DIGITAL LIBRARY
A 3D PRINTING CANVAS AND VALUE TYPOLOGY TO SUPPORT SERVITIZATION THINKING AND SUSTAINABILITY COMPETENCIES IN HIGHER EDUCATION
1 University of Aveiro (PORTUGAL)
2 GOVCOPP & DEGEIT, Universidade de Aveiro (PORTUGAL)
About this paper:
Appears in: INTED2026 Proceedings
Publication year: 2026
Article: 2344
ISBN: 978-84-09-82385-7
ISSN: 2340-1079
doi: 10.21125/inted.2026.2344
Conference name: 20th International Technology, Education and Development Conference
Dates: 2-4 March, 2026
Location: Valencia, Spain
Abstract:
Emerging technologies such as 3D printing are reshaping how value is created across sectors, enabling new forms of customization, local production, and service innovation. For higher education, this raises an important pedagogical challenge: students must learn not only how such technologies function but also how they generate value in economic, experiential, and sustainability terms.

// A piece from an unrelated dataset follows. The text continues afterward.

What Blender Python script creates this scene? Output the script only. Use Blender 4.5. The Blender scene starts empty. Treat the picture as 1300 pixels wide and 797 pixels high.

This work presents an active learning experience supported by a dedicated pedagogical instrument—the 3D Printing Canvas—and introduces a complementary typology that helps students conceptualize different forms of value creation enabled by 3D printing.

The learning activity integrates hands-on experimentation with structured reflection. Students from Industrial Engineering and Tourism Management engaged with the university’s 3D printing facilities, observing fabrication processes while discussing materials, design constraints, cost implications, and sustainability impacts. This interdisciplinary setting enriched the experience by exposing students to both technical and service-oriented perspectives.

A central contribution of this work is the 3D Printing Canvas, a tool specifically developed to support value-based reasoning, not just technical prototyping. The canvas helps students articulate how technological features connect with value propositions, user needs, and sustainability considerations. It also supports educators by providing a structured framework for designing learning experiences that link hands-on exploration with strategic reasoning. By encouraging reflection on product–service systems, the canvas builds a bridge between digital fabrication and innovation-oriented pedagogical practice.

The work also develops a typology of 3D printing value opportunities based on two axes: Value Orientation (product value ↔ service value) and Sustainability Orientation (low ↔ high). Crossing these axes generates four types: Product Efficiency (product value, low sustainability) – functional objects, low-cost replacement parts, operational improvements; Circular Product (product value, high sustainability) – locally printed components, recycled materials, repair and maintenance applications; Personalized Service (service value, low sustainability) – customized artifacts, tourism and heritage personalization, user experience enhancement; Sustainable Service System (service value, high sustainability) – product–service systems, community fabrication, circular service models.

This typology provides students with an analytical lens to classify real-world cases and understand how 3D printing’s value potential shifts across contexts. It complements the canvas by offering conceptual categories that help structure reflective thinking and highlight the strategic role of 3D printing in servitization and sustainable development.

Students applied the canvas and typology to analyze documented applications across industries. This method fostered reflective learning, supported the development of competencies aligned with Education for Sustainable Development (ESD), and helped connect technological exploration with innovation-driven reasoning.

The paper discusses the structure of the 3D Printing Canvas, the proposed typology, the implementation of the learning activity, and implications for educators seeking to integrate digital fabrication, sustainability, active learning, and value-based thinking into higher education curricula.
Keywords:
3D Printing in Education, servitization, value creation, sustainability, active learning.